„Rebelia” - Siobhan Davis


Ostro!

Pamiętacie jeszcze „Zmartwychwstanie”? Pamiętacie, jak bezczelnie skończył się pierwszy tom trylogii „Chłopcy z Liceum Lowell”? Na szczęście, wydawnictwo Papierówka nie ustaje w pracy nad serwowaniem nam kontynuacji, zanim dopadnie nas zawał. „Rebelia” to drugi tom serii, który wiele wyjaśnia, ale zostawia też jeszcze więcej pytań.

JEŻELI PRZED TOBĄ LEKTURA PIERWSZEGO TOMU, ZAWRÓĆ W TEJ CHWILI I NIE CZYTAJ DALEJ.

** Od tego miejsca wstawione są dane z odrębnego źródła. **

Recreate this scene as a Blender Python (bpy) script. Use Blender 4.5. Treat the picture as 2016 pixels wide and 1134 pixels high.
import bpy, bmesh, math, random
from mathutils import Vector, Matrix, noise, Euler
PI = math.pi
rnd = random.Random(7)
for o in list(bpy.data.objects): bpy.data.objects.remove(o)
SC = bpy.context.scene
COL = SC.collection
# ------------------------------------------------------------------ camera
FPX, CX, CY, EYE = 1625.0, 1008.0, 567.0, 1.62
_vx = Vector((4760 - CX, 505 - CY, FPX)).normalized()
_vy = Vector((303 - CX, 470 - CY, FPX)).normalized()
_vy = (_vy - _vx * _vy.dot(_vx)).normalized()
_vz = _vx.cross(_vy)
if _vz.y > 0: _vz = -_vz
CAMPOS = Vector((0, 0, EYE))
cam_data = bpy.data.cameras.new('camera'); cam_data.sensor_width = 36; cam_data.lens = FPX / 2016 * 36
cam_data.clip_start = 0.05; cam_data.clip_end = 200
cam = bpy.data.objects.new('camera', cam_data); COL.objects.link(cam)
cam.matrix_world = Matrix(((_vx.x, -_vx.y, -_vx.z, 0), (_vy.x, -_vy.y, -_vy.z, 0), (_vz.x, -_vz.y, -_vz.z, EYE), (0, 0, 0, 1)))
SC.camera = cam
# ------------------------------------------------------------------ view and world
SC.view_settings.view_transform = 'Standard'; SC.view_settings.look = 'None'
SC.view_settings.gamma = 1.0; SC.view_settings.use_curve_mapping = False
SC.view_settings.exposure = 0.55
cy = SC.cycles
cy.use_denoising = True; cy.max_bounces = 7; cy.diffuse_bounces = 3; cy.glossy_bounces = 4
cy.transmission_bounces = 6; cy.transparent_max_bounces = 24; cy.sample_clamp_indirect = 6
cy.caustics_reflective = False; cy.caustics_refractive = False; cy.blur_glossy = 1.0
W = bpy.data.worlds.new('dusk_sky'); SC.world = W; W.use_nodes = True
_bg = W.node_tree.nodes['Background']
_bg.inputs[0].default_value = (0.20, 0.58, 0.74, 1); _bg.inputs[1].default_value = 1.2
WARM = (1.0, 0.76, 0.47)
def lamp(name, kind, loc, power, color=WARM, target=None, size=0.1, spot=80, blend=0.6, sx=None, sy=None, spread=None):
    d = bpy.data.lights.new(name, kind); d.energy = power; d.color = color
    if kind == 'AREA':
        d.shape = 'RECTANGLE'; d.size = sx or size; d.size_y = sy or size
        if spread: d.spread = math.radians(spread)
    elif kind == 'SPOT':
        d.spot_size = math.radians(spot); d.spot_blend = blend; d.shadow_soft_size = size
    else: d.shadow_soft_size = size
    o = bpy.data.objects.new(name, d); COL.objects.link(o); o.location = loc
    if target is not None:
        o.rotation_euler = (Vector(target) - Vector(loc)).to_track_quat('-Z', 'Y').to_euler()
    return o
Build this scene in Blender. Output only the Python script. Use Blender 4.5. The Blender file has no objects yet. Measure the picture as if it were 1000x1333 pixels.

Po zdradzie Galena, Harlow zrozumiała, że jedyną osobą na którą naprawdę może liczyć, jest ona sama. Ta licha relacja, jaką zbudowała z chłopakami została zniszczona. Każde z nich poszło w swoją stronę i każde próbuje ponownie zaufać tym, których nie tak dawno temu nazywali przyjaciółmi. Przed Harlow trudne zadanie, ponieważ poza żądzą zemsty za śmierć ojca, dziewczyna musi także przejść szkolenie na członka Sainthood. I choć zazwyczaj to Saint rządził i ustawiał wszystkich pod siebie, teraz to on będzie musiał dostosować się do Harlow i jej decyzji. Dziewczyna ma zamiast pozbyć się Neo z życia swojej matki, na którą mężczyzna ma za duży wpływ, a potem pomścić ojca. Chłopaki chcąć być z nią, muszą zatańczyć do jej muzyki bez oporów. Kości zostały rzucone, a gra się rozpoczęła. Czy naszym bohaterom uda się wypełnić swój plan, zanim Sinner wypełni swój?

Podobnie, jak w pierwszej części, także „Rebelię” trzeba czytać z wielką uwagą i skupieniem. Mamy tutaj wiele bohaterów, których perspektywy poznajemy, dlatego jeżeli choć na chwilę zgubicie wątek, będzie Wam się ciężko odnaleźć. A „Rebelia” jest o wiele bardziej rozwinięta pod względem tajemnic i pytań, które kłębią się w głowach nie tylko bohaterów, ale też i czytelników.
Siobhan Davis po prostu bawi się nami wszystkimi, jakbyśmy byli Simsami, a ona siedziała przed ekranem komputera.

Harlow tutaj miewa swoje fochy, które albo się przełknie, albo znienawidzi. Przyznam się, że z pierwszym czytaniem tej książki działały mi one na nerwy, ale przy powtórnej lekturze polskiej wersji moje podejście się zmieniło i w sumie to dałam radę właśnie przełknąć te humorki.
Ale choć Harlow jest główną bohaterką, wiem że nikt nie przyszedł tutaj czytać o niej.
Co u chłopaków? No cóż..., żyją.
Każdy z nich jest jedyny w swoim rodzaju i każdy znajdzie swoją adoratorkę w gronie czytelników. Saint to nadal Saint, jakiego znamy z pierwszego tomu, czyli władczy bad boy, który chce rządzić (ale nie tym razem). Galen okazał się być zdrajcą, ale jego błąd sprawił, że zaczął o nim myśleć i próbował się wybielić. Caz to jedna z najbardziej nieprzeniknionych postać z całej czwórki chłopaków. Niby taki zabawny i przyjazny, ale nie dajcie się zwieść. A Theo w tym tomie przechodzi wewnętrzną przemianę. Myślę, że gdy poznacie go bliżej zmienicie o nim zdanie.

„Rebelia” to kolejny tom historii, która wciąga w swój świat i w zasadzie zostawia z pytaniami, niż odpowiedziami. W drugim tomie spodziewajcie się jeszcze większej dawki iście gorących scen między bohaterami. Jest tu ostro, brutalnie i niebezpiecznie. I pamiętajcie najważniejsze: nigdy nie będziecie wiedzieć, co będzie dalej. Po prostu otwórzcie książkę i zacznijcie ją czytać. Oddajcie się w ręce Siobhan Davis, a gwarantuję, że nie obudzicie się na pustyni bez ubrań. Chyba.